I don't think it's a good donation! I wouldn't use it. Like I said, I'd junk the car and donate the proceeds.
Did you ever hear the jingle? [1]
The main issue is that it's a bunch of kids (~5-8yo) singing "1-877 cars for kids, K-A-R-S Kars 4 Kids, 1-877-KARS-4-Kids, donate your car today". Given its resemblance to preschool-age kids songs, and that it was a bunch of very young kids singing it, and that it played incessantly over California radio stations, many people thought that it was a charity funding local underprivileged kids of preschool/school age, not gap years for 17-18 year old NYC and NJ residents in Israel. They were always up-front on the website about what it is (presumably how they avoid fraud charges), but how many people are going to check the website when they have the 877 number burned in their brain?

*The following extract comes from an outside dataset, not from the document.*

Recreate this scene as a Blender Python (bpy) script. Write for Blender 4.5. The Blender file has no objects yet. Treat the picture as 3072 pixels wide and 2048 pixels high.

If you look at the lawsuits against them, they almost all fit that pattern: someone (often elderly) who heard the kids singing on the radio, had a junk car, and figured they'd go help some underprivileged kids. Sure, always read the fine print, but the judge listened to the jingle and agreed that it was pretty misleading. So did other judges in Pennsylvania and Oregon.
[1] https://www.youtube.com/watch?v=K8UV7SAhvG4&list=RDK8UV7SAhv...
I think if you polled people donating, over 99.9% wouldn’t guess that it’s going to late-teens in a religious organization flying to Israel. I don’t even know that the 1/1000th person would guess.
You can’t hear the ads + see the billboards, compare it to where the money was going, and say in good faith that people thought that.
The vast minority goes to kids, by the sound of it:
Just from personal experience, Catholics are better at this. Other religions often consider religious instruction a charitable function. Catholics just help you, and you're moved into wanting religious instruction.
When I would go to St. Vincent's as a homeless teenager, the only indication that I wasn't receiving services in some government office was the foot-high cross on the back wall. I don't remember a single mention of religion. Plenty of Protestant churches would make you sit through a service before feeding you.
edit: that's what I get for not reading the article before commenting. This is just fraudulent. It's a charity doing Zionist things for Jewish youth. Most non-Jewish people wouldn't donate to a kids' charity that wouldn't do a thing for their children if their children were needy. The only need it's attending to even in Jewish children is the "need" to love Israel and not enter into interfaith relationships.
That is not all this charity --- I'm sure it's not an especially efficient charity --- does.
In the US, possibly yes. That’s not been their predilection elsewhere.
Are you saying that Catholic charities are more catholic in who they help?
Mostly. There are exceptions, like the Catholic adoption agencies wanting to discriminate against same sex couples in placements, but as far as using charity as a means to directly evangelize, I don’t think I’ve ever seen it. A big part of that is also just a cultural aspect of Catholicism—we tend not to be big on the reaching out to people to join the church and there’s a tendency among Catholics to view themselves as members of an exclusive club rather than a party that there’s always room to bring in more people (the late Andrew Greeley commented on this in his book, The Catholic Myth and during a recent project that had me visiting a number of Chicago churches over the last year and as part of that viewing a lot of parish websites to check for Mass times, the numbers of parishes that had any indication on how to become Catholic at all was minimal (the vast majority assumed that you knew what RCIA/OCIA meant and I think I saw maybe a half dozen parishes that had the words “how to become Catholic” somewhere on their home page, all of which were predominantly Black parishes. On the other end of the spectrum, there were a handful of parishes where it was a challenge just to find an address and list of Mass times anywhere on them).
> viewing a lot of parish websites to check for Mass times
How was your luck with that? I often find the website is terribly out-of-date in general, and if the times have changed since the last update...
Sometimes the website links to recent bulletins, which are almost never wrong. If there isn't then I call the office to check; most parish offices have a list of Mass times in their voice-mail message.
That was back in the days when if you had mortgage interest, it was to your advantage to itemize deductions and include charitable donations. With the much higher standard deductions now, far fewer people file a Schedule A.
There’s also the cap on the deductibility of local taxes. The Trump tax “cut” raised my tax rate by roughly 3% (although I’ve tended to have lots of fluctuations in my income and deductions over the last 15 years so it’s hard to make good comparisons from one year to the next).
>and it does seem to be the case that they've been up front about their religious affiliation (online) at least since 2013, when I stopped looking.
If they were only soliciting funds on their website, which made it clear that your donation was being used to send 17 and 18 year olds to Israel, that would be a different story. In reality, the vast majority of their donations come in from people who are totally unaware because they hear the radio jingle, which is sung by little kids, and makes no mention of their religious affiliation or their affiliation with a foreign country. Here in New York I've been hearing these radio ads on a daily basis for literally decades and had no inkling about the true nature of this "charity" until today.